Coker Jr.’s father, Peter Coker Sr., is listed as owning 1.3 million shares of Hometown International. Coker Sr. and his business partner in Tryon Capital, Peter Reichard, control another entity, Europa Capital Investments, which is listed as owning nearly 2 million shares of the deli owner.
Coker Sr. previously has been sued for allegedly hiding money from creditors and alleged business-related fraud. He has denied wrongdoing in those cases, one of which was settled out of court in recent years in North Carolina.
Peter Lee Coker mugshot from the Raleigh/Wake City-County Bureau of Identification (CCBI).
Source: Raleigh/Wake City-County Bureau of Identification
In August 1992, the then-49-year-old Coker Sr. was arrested in Allentown, Pa. and charged “with prostitution and other offenses after he allegedly exposed himself” to three underage girls as he drove around Central School,” The Morning Call reported at the time. Records detailing the outcome of that case are not publicly available.
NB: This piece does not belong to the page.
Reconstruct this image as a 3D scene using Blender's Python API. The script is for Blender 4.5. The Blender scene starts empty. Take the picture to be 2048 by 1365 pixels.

Coker Sr. was arrested in North Carolina in 2010, on a charge of soliciting a prostitute.
Reichard in 2011 entered a plea in a criminal case that led to his conviction for a scheme to illegally contribute thousands of dollars to the successful 2008 campaign for North Carolina governor of Bev Perdue, a Democrat.
The scheme involved the use of a bogus consulting contract between Tryon Capital Ventures and a fast-food franchisee who wanted to support Perdue. Coker Sr. was not charged in that case.
CNBC last year detailed that Tryon Capital was being paid thousands of dollars per month for consulting by both Hometown International and the related shell company, E-Waste. Both of those companies terminated those consulting contracts on the heels of that reporting.